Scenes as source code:
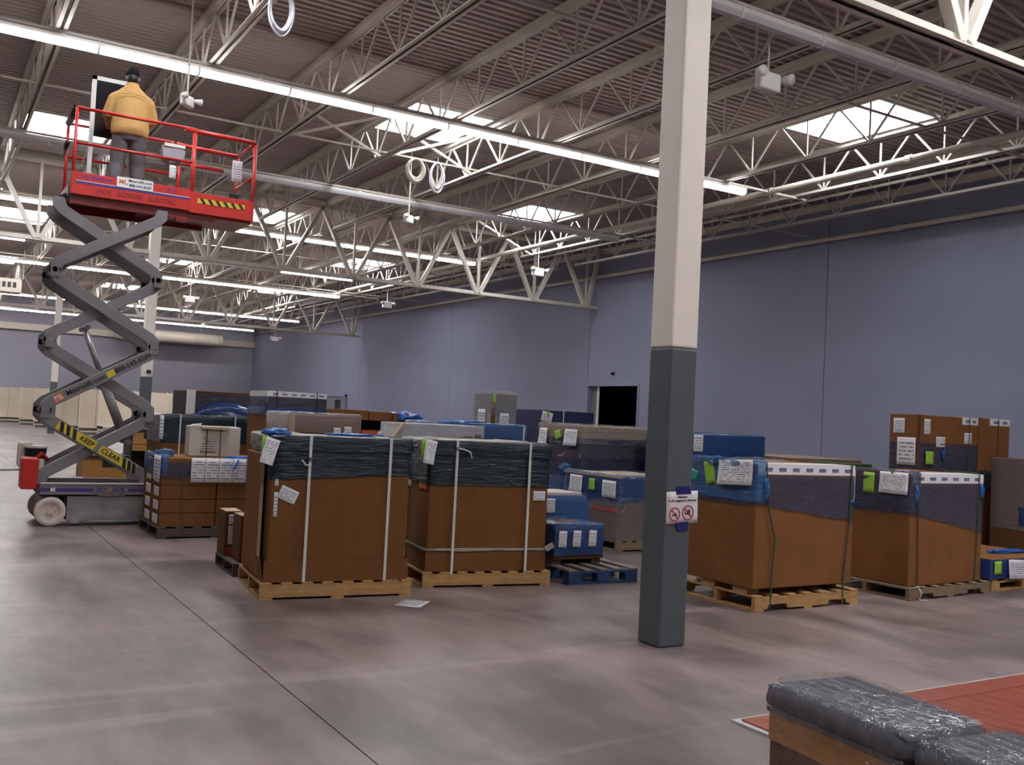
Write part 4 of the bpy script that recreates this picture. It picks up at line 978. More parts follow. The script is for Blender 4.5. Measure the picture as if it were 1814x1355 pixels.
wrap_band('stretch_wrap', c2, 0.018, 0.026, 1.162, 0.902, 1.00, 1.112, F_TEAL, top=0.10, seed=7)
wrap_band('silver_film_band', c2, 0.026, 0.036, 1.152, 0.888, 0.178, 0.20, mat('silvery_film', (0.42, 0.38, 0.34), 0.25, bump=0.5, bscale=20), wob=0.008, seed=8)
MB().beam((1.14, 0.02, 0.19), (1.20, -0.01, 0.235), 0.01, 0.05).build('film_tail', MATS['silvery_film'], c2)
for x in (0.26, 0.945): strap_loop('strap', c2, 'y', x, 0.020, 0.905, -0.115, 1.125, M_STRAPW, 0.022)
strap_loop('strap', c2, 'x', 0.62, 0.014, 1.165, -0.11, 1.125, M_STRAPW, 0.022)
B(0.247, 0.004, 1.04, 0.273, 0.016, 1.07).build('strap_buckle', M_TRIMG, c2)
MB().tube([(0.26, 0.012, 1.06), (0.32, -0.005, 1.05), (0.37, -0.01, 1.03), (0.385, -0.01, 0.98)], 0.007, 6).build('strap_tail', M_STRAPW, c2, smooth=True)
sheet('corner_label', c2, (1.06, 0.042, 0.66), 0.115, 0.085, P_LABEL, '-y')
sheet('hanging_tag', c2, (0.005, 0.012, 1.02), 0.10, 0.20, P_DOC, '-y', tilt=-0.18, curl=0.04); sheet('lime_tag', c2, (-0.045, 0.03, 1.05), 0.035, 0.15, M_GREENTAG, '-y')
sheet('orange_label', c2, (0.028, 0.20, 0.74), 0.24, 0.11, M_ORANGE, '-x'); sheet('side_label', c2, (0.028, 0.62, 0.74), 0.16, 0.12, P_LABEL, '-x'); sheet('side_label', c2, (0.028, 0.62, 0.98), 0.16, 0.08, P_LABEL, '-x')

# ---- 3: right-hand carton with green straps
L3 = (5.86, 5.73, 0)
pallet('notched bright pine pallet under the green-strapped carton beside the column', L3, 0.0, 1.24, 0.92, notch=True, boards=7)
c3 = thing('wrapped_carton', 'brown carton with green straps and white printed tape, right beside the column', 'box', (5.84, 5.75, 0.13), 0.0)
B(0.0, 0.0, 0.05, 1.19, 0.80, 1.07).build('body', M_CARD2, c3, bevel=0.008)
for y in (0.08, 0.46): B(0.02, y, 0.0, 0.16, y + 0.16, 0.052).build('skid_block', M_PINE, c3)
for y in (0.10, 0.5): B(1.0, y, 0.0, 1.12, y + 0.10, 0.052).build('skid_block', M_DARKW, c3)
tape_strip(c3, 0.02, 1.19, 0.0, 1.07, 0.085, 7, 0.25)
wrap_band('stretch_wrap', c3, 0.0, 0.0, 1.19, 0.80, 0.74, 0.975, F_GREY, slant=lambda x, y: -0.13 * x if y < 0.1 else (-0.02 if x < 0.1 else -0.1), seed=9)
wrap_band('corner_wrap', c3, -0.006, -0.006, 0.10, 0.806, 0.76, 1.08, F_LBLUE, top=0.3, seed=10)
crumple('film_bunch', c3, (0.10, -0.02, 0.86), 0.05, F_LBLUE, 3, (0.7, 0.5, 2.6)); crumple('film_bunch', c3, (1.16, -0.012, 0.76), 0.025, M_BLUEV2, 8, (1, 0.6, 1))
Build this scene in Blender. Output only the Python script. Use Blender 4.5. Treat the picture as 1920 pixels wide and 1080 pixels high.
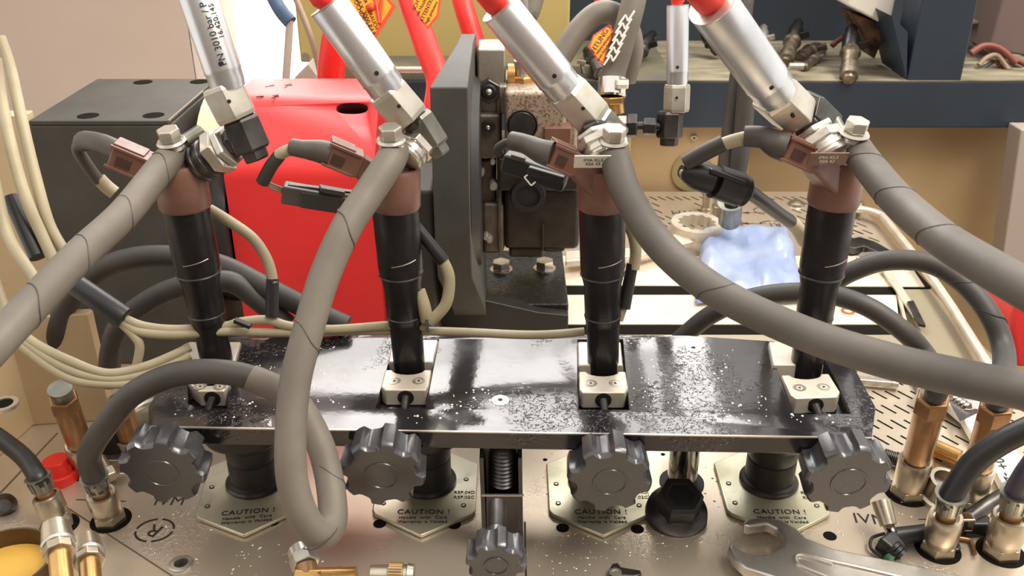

Exercise task: Without including the pictures, reproduce all entries exactly.

Task answer:
Write part 4 of the bpy script that recreates this picture. It picks up at line 978. More parts follow. The script is for Blender 4.5. Measure the picture as if it were 1814x1355 pixels.
wrap_band('stretch_wrap', c2, 0.018, 0.026, 1.162, 0.902, 1.00, 1.112, F_TEAL, top=0.10, seed=7)
wrap_band('silver_film_band', c2, 0.026, 0.036, 1.152, 0.888, 0.178, 0.20, mat('silvery_film', (0.42, 0.38, 0.34), 0.25, bump=0.5, bscale=20), wob=0.008, seed=8)
MB().beam((1.14, 0.02, 0.19), (1.20, -0.01, 0.235), 0.01, 0.05).build('film_tail', MATS['silvery_film'], c2)
for x in (0.26, 0.945): strap_loop('strap', c2, 'y', x, 0.020, 0.905, -0.115, 1.125, M_STRAPW, 0.022)
strap_loop('strap', c2, 'x', 0.62, 0.014, 1.165, -0.11, 1.125, M_STRAPW, 0.022)
B(0.247, 0.004, 1.04, 0.273, 0.016, 1.07).build('strap_buckle', M_TRIMG, c2)
MB().tube([(0.26, 0.012, 1.06), (0.32, -0.005, 1.05), (0.37, -0.01, 1.03), (0.385, -0.01, 0.98)], 0.007, 6).build('strap_tail', M_STRAPW, c2, smooth=True)
sheet('corner_label', c2, (1.06, 0.042, 0.66), 0.115, 0.085, P_LABEL, '-y')
sheet('hanging_tag', c2, (0.005, 0.012, 1.02), 0.10, 0.20, P_DOC, '-y', tilt=-0.18, curl=0.04); sheet('lime_tag', c2, (-0.045, 0.03, 1.05), 0.035, 0.15, M_GREENTAG, '-y')
sheet('orange_label', c2, (0.028, 0.20, 0.74), 0.24, 0.11, M_ORANGE, '-x'); sheet('side_label', c2, (0.028, 0.62, 0.74), 0.16, 0.12, P_LABEL, '-x'); sheet('side_label', c2, (0.028, 0.62, 0.98), 0.16, 0.08, P_LABEL, '-x')

# ---- 3: right-hand carton with green straps
L3 = (5.86, 5.73, 0)
pallet('notched bright pine pallet under the green-strapped carton beside the column', L3, 0.0, 1.24, 0.92, notch=True, boards=7)
c3 = thing('wrapped_carton', 'brown carton with green straps and white printed tape, right beside the column', 'box', (5.84, 5.75, 0.13), 0.0)
B(0.0, 0.0, 0.05, 1.19, 0.80, 1.07).build('body', M_CARD2, c3, bevel=0.008)
for y in (0.08, 0.46): B(0.02, y, 0.0, 0.16, y + 0.16, 0.052).build('skid_block', M_PINE, c3)
for y in (0.10, 0.5): B(1.0, y, 0.0, 1.12, y + 0.10, 0.052).build('skid_block', M_DARKW, c3)
tape_strip(c3, 0.02, 1.19, 0.0, 1.07, 0.085, 7, 0.25)
wrap_band('stretch_wrap', c3, 0.0, 0.0, 1.19, 0.80, 0.74, 0.975, F_GREY, slant=lambda x, y: -0.13 * x if y < 0.1 else (-0.02 if x < 0.1 else -0.1), seed=9)
wrap_band('corner_wrap', c3, -0.006, -0.006, 0.10, 0.806, 0.76, 1.08, F_LBLUE, top=0.3, seed=10)
crumple('film_bunch', c3, (0.10, -0.02, 0.86), 0.05, F_LBLUE, 3, (0.7, 0.5, 2.6)); crumple('film_bunch', c3, (1.16, -0.012, 0.76), 0.025, M_BLUEV2, 8, (1, 0.6, 1))
Build this scene in Blender. Output only the Python script. Use Blender 4.5. Treat the picture as 1920 pixels wide and 1080 pixels high.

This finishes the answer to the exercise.